__COLLECTED DATA__.

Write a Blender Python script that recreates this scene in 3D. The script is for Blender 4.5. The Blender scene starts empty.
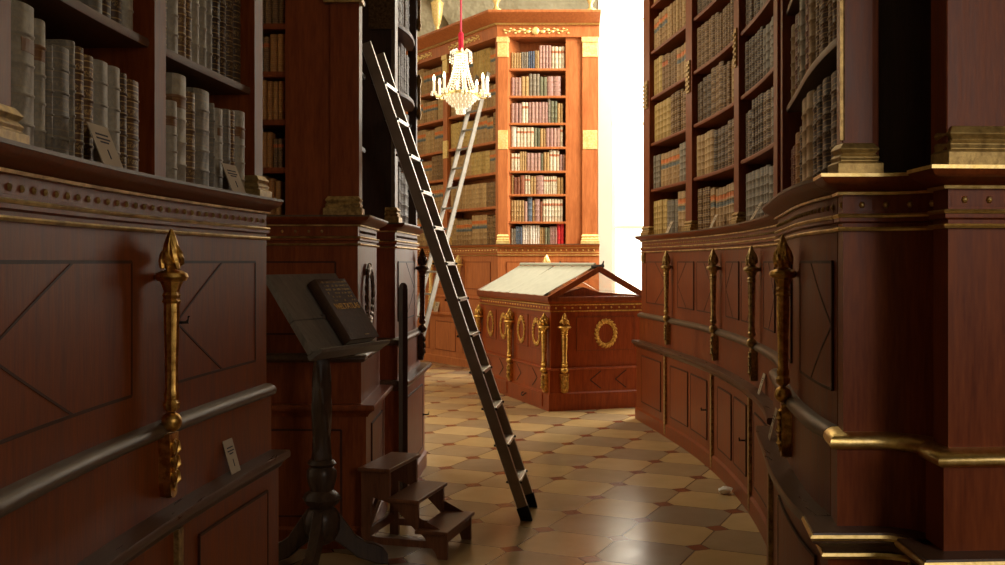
import bpy, bmesh, math, random
from mathutils import Vector, Matrix
R = math.radians
sc = bpy.context.scene
COL = sc.collection
rng = random.Random(11)
F = 1040.0
CAM = Vector((0, 0, 1.5))

# ------------------------------------------------------------------ materials
class NT:
    def __init__(s, name):
        s.m = bpy.data.materials.new(name); s.m.use_nodes = True
        s.t = s.m.node_tree; s.n = s.t.nodes; s.l = s.t.links
        s.b = s.n['Principled BSDF']
        s.b.inputs['Specular IOR Level'].default_value = .27
    def node(s, typ, **kw):
        n = s.n.new(typ)
        for k, v in kw.items():
            if k in ('operation', 'data_type', 'blend_type', 'noise_dimensions', 'feature', 'wave_type', 'bands_direction', 'interpolation'):
                setattr(n, k, v)
        return n
    def link(s, a, b): s.l.new(a, b)
    def math(s, op, a, b=None, c=None, clamp=False):
        n = s.n.new('ShaderNodeMath'); n.operation = op; n.use_clamp = clamp
        for i, v in enumerate((a, b, c)):
            if v is None: continue
            if isinstance(v, (int, float)): n.inputs[i].default_value = v
            else: s.l.new(v, n.inputs[i])
        return n.outputs[0]
    def mix(s, f, a, b, blend='MIX'):
        n = s.n.new('ShaderNodeMix'); n.data_type = 'RGBA'; n.blend_type = blend
        for sock, v in ((n.inputs[0], f), (n.inputs[6], a), (n.inputs[7], b)):
            if isinstance(v, (int, float)): sock.default_value = v
            elif isinstance(v, tuple): sock.default_value = (*v, 1) if len(v) == 3 else v
            else: s.l.new(v, sock)
        return n.outputs[2]
    def noise(s, vec, scale, detail=3, rough=.55):
        n = s.n.new('ShaderNodeTexNoise'); n.inputs['Scale'].default_value = scale
        n.inputs['Detail'].default_value = detail; n.inputs['Roughness'].default_value = rough
        s.l.new(vec, n.inputs['Vector']); return n.outputs['Fac']
    def mapping(s, vec, scale=(1, 1, 1), rot=(0, 0, 0), loc=(0, 0, 0)):
        n = s.n.new('ShaderNodeMapping'); n.inputs['Scale'].default_value = scale
        n.inputs['Rotation'].default_value = rot; n.inputs['Location'].default_value = loc
        s.l.new(vec, n.inputs['Vector']); return n.outputs[0]
    def coord(s, k='Object'):
        return s.n.new('ShaderNodeTexCoord').outputs[k]
    def ramp(s, f, stops):
        n = s.n.new('ShaderNodeValToRGB'); e = n.color_ramp.elements
        e[0].position, e[0].color = stops[0][0], (*stops[0][1], 1)
        e[1].position, e[1].color = stops[-1][0], (*stops[-1][1], 1)
        for p, c in stops[1:-1]:
            x = e.new(p); x.color = (*c, 1)
        s.l.new(f, n.inputs[0]); return n.outputs[0]
    def bump(s, h, strength=.2, dist=.01):
        n = s.n.new('ShaderNodeBump'); n.inputs['Strength'].default_value = strength
        n.inputs['Distance'].default_value = dist
        s.l.new(h, n.inputs['Height']); s.l.new(n.outputs[0], s.b.inputs['Normal'])
    def set(s, **kw):
        for k, v in kw.items():
            sock = s.b.inputs[k.replace('_', ' ')]
            if isinstance(v, (int, float)): sock.default_value = v
            elif isinstance(v, tuple): sock.default_value = (*v, 1)
            else: s.l.new(v, sock)
        return s.m

def wood(name, dark, light, rough=.34, grain=(9, 9, .9), bump=.12, coat=0.0):
    t = NT(name); c = t.coord()
    v = t.mapping(c, grain)
    n1 = t.noise(v, 3.0, 5, .6)
    n2 = t.noise(t.mapping(c, tuple(q * 4 for q in grain)), 3.0, 2, .5)
    n3 = t.noise(c, 1.3, 2)
    f = t.math('ADD', t.math('MULTIPLY', n1, .6), t.math('ADD', t.math('MULTIPLY', n2, .25), t.math('MULTIPLY', n3, .3)))
    col = t.ramp(f, [(.38, dark), (.72, light)])
    t.bump(n2, bump, .002)
    r = t.math('ADD', t.math('MULTIPLY', n1, .22), rough - .1)
    return t.set(Base_Color=col, Roughness=r, Coat_Weight=coat, Coat_Roughness=.25)

def metal(name, a, b, rough=.35, scale=30, bump=.4, metallic=1.0):
    t = NT(name); c = t.coord()
    n = t.noise(c, scale, 4, .6)
    t.bump(n, bump, .004)
    return t.set(Base_Color=t.ramp(n, [(.35, a), (.65, b)]), Metallic=metallic, Roughness=t.math('ADD', t.math('MULTIPLY', n, .25), rough - .1))

def plain(name, col, rough=.7, var=.15, scale=8, bump=.1, **kw):
    t = NT(name); c = t.coord()
    n = t.noise(c, scale, 4)
    d = tuple(x * (1 - var) for x in col); e = tuple(min(1, x * (1 + var)) for x in col)
    t.bump(n, bump, .004)
    return t.set(Base_Color=t.ramp(n, [(.3, d), (.7, e)]), Roughness=rough, **kw)

def emit(name, col, s):
    t = NT(name)
    return t.set(Base_Color=col, Emission_Color=col, Emission_Strength=s)

M = {}
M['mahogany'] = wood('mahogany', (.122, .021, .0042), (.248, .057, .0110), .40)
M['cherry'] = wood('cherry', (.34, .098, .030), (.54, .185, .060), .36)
M['cherry_side'] = wood('cherry_side', (.17, .026, .0045), (.33, .062, .0105), .32)
M['inlay'] = wood('inlay', (.034, .009, .004), (.065, .018, .008), .5)
M['worn_edge'] = wood('worn_edge', (.055, .032, .018), (.14, .092, .055), .38, (14, 1, 14))
M['ledge_wood'] = wood('ledge_wood', (.055, .028, .016), (.11, .060, .036), .30, (14, 1, 14))
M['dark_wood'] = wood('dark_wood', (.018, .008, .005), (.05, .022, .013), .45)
M['shelf_wood'] = wood('shelf_wood', (.085, .040, .022), (.18, .085, .045), .5, (14, 1, 14))
M['stool_wood'] = wood('stool_wood', (.085, .030, .013), (.19, .075, .035), .33)
M['lectern_wood'] = wood('lectern_wood', (.115, .098, .080), (.21, .18, .15), .42, (2, 12, 2))
M['carved_wood'] = wood('carved_wood', (.025, .014, .009), (.075, .042, .024), .32)
M['gilt'] = metal('gilt', (.42, .22, .05), (.85, .55, .16), .32, 45, .6)
M['gilt_pale'] = metal('gilt_pale', (.66, .48, .17), (.86, .66, .30), .36, 40, .2)
M['gilt_old'] = metal('gilt_old', (.20, .125, .045), (.54, .37, .14), .36, 40, .5, .6)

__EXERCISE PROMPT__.
All of the material above is to be copied exactly, except for its images.

__SOLUTION BELOW__.
Write a Blender Python script that recreates this scene in 3D. The script is for Blender 4.5. The Blender scene starts empty.
import bpy, bmesh, math, random
from mathutils import Vector, Matrix
R = math.radians
sc = bpy.context.scene
COL = sc.collection
rng = random.Random(11)
F = 1040.0
CAM = Vector((0, 0, 1.5))

# ------------------------------------------------------------------ materials
class NT:
    def __init__(s, name):
        s.m = bpy.data.materials.new(name); s.m.use_nodes = True
        s.t = s.m.node_tree; s.n = s.t.nodes; s.l = s.t.links
        s.b = s.n['Principled BSDF']
        s.b.inputs['Specular IOR Level'].default_value = .27
    def node(s, typ, **kw):
        n = s.n.new(typ)
        for k, v in kw.items():
            if k in ('operation', 'data_type', 'blend_type', 'noise_dimensions', 'feature', 'wave_type', 'bands_direction', 'interpolation'):
                setattr(n, k, v)
        return n
    def link(s, a, b): s.l.new(a, b)
    def math(s, op, a, b=None, c=None, clamp=False):
        n = s.n.new('ShaderNodeMath'); n.operation = op; n.use_clamp = clamp
        for i, v in enumerate((a, b, c)):
            if v is None: continue
            if isinstance(v, (int, float)): n.inputs[i].default_value = v
            else: s.l.new(v, n.inputs[i])
        return n.outputs[0]
    def mix(s, f, a, b, blend='MIX'):
        n = s.n.new('ShaderNodeMix'); n.data_type = 'RGBA'; n.blend_type = blend
        for sock, v in ((n.inputs[0], f), (n.inputs[6], a), (n.inputs[7], b)):
            if isinstance(v, (int, float)): sock.default_value = v
            elif isinstance(v, tuple): sock.default_value = (*v, 1) if len(v) == 3 else v
            else: s.l.new(v, sock)
        return n.outputs[2]
    def noise(s, vec, scale, detail=3, rough=.55):
        n = s.n.new('ShaderNodeTexNoise'); n.inputs['Scale'].default_value = scale
        n.inputs['Detail'].default_value = detail; n.inputs['Roughness'].default_value = rough
        s.l.new(vec, n.inputs['Vector']); return n.outputs['Fac']
    def mapping(s, vec, scale=(1, 1, 1), rot=(0, 0, 0), loc=(0, 0, 0)):
        n = s.n.new('ShaderNodeMapping'); n.inputs['Scale'].default_value = scale
        n.inputs['Rotation'].default_value = rot; n.inputs['Location'].default_value = loc
        s.l.new(vec, n.inputs['Vector']); return n.outputs[0]
    def coord(s, k='Object'):
        return s.n.new('ShaderNodeTexCoord').outputs[k]
    def ramp(s, f, stops):
        n = s.n.new('ShaderNodeValToRGB'); e = n.color_ramp.elements
        e[0].position, e[0].color = stops[0][0], (*stops[0][1], 1)
        e[1].position, e[1].color = stops[-1][0], (*stops[-1][1], 1)
        for p, c in stops[1:-1]:
            x = e.new(p); x.color = (*c, 1)
        s.l.new(f, n.inputs[0]); return n.outputs[0]
    def bump(s, h, strength=.2, dist=.01):
        n = s.n.new('ShaderNodeBump'); n.inputs['Strength'].default_value = strength
        n.inputs['Distance'].default_value = dist
        s.l.new(h, n.inputs['Height']); s.l.new(n.outputs[0], s.b.inputs['Normal'])
    def set(s, **kw):
        for k, v in kw.items():
            sock = s.b.inputs[k.replace('_', ' ')]
            if isinstance(v, (int, float)): sock.default_value = v
            elif isinstance(v, tuple): sock.default_value = (*v, 1)
            else: s.l.new(v, sock)
        return s.m

def wood(name, dark, light, rough=.34, grain=(9, 9, .9), bump=.12, coat=0.0):
    t = NT(name); c = t.coord()
    v = t.mapping(c, grain)
    n1 = t.noise(v, 3.0, 5, .6)
    n2 = t.noise(t.mapping(c, tuple(q * 4 for q in grain)), 3.0, 2, .5)
    n3 = t.noise(c, 1.3, 2)
    f = t.math('ADD', t.math('MULTIPLY', n1, .6), t.math('ADD', t.math('MULTIPLY', n2, .25), t.math('MULTIPLY', n3, .3)))
    col = t.ramp(f, [(.38, dark), (.72, light)])
    t.bump(n2, bump, .002)
    r = t.math('ADD', t.math('MULTIPLY', n1, .22), rough - .1)
    return t.set(Base_Color=col, Roughness=r, Coat_Weight=coat, Coat_Roughness=.25)

def metal(name, a, b, rough=.35, scale=30, bump=.4, metallic=1.0):
    t = NT(name); c = t.coord()
    n = t.noise(c, scale, 4, .6)
    t.bump(n, bump, .004)
    return t.set(Base_Color=t.ramp(n, [(.35, a), (.65, b)]), Metallic=metallic, Roughness=t.math('ADD', t.math('MULTIPLY', n, .25), rough - .1))

def plain(name, col, rough=.7, var=.15, scale=8, bump=.1, **kw):
    t = NT(name); c = t.coord()
    n = t.noise(c, scale, 4)
    d = tuple(x * (1 - var) for x in col); e = tuple(min(1, x * (1 + var)) for x in col)
    t.bump(n, bump, .004)
    return t.set(Base_Color=t.ramp(n, [(.3, d), (.7, e)]), Roughness=rough, **kw)

def emit(name, col, s):
    t = NT(name)
    return t.set(Base_Color=col, Emission_Color=col, Emission_Strength=s)

M = {}
M['mahogany'] = wood('mahogany', (.122, .021, .0042), (.248, .057, .0110), .40)
M['cherry'] = wood('cherry', (.34, .098, .030), (.54, .185, .060), .36)
M['cherry_side'] = wood('cherry_side', (.17, .026, .0045), (.33, .062, .0105), .32)
M['inlay'] = wood('inlay', (.034, .009, .004), (.065, .018, .008), .5)
M['worn_edge'] = wood('worn_edge', (.055, .032, .018), (.14, .092, .055), .38, (14, 1, 14))
M['ledge_wood'] = wood('ledge_wood', (.055, .028, .016), (.11, .060, .036), .30, (14, 1, 14))
M['dark_wood'] = wood('dark_wood', (.018, .008, .005), (.05, .022, .013), .45)
M['shelf_wood'] = wood('shelf_wood', (.085, .040, .022), (.18, .085, .045), .5, (14, 1, 14))
M['stool_wood'] = wood('stool_wood', (.085, .030, .013), (.19, .075, .035), .33)
M['lectern_wood'] = wood('lectern_wood', (.115, .098, .080), (.21, .18, .15), .42, (2, 12, 2))
M['carved_wood'] = wood('carved_wood', (.025, .014, .009), (.075, .042, .024), .32)
M['gilt'] = metal('gilt', (.42, .22, .05), (.85, .55, .16), .32, 45, .6)
M['gilt_pale'] = metal('gilt_pale', (.66, .48, .17), (.86, .66, .30), .36, 40, .2)
M['gilt_old'] = metal('gilt_old', (.20, .125, .045), (.54, .37, .14), .36, 40, .5, .6)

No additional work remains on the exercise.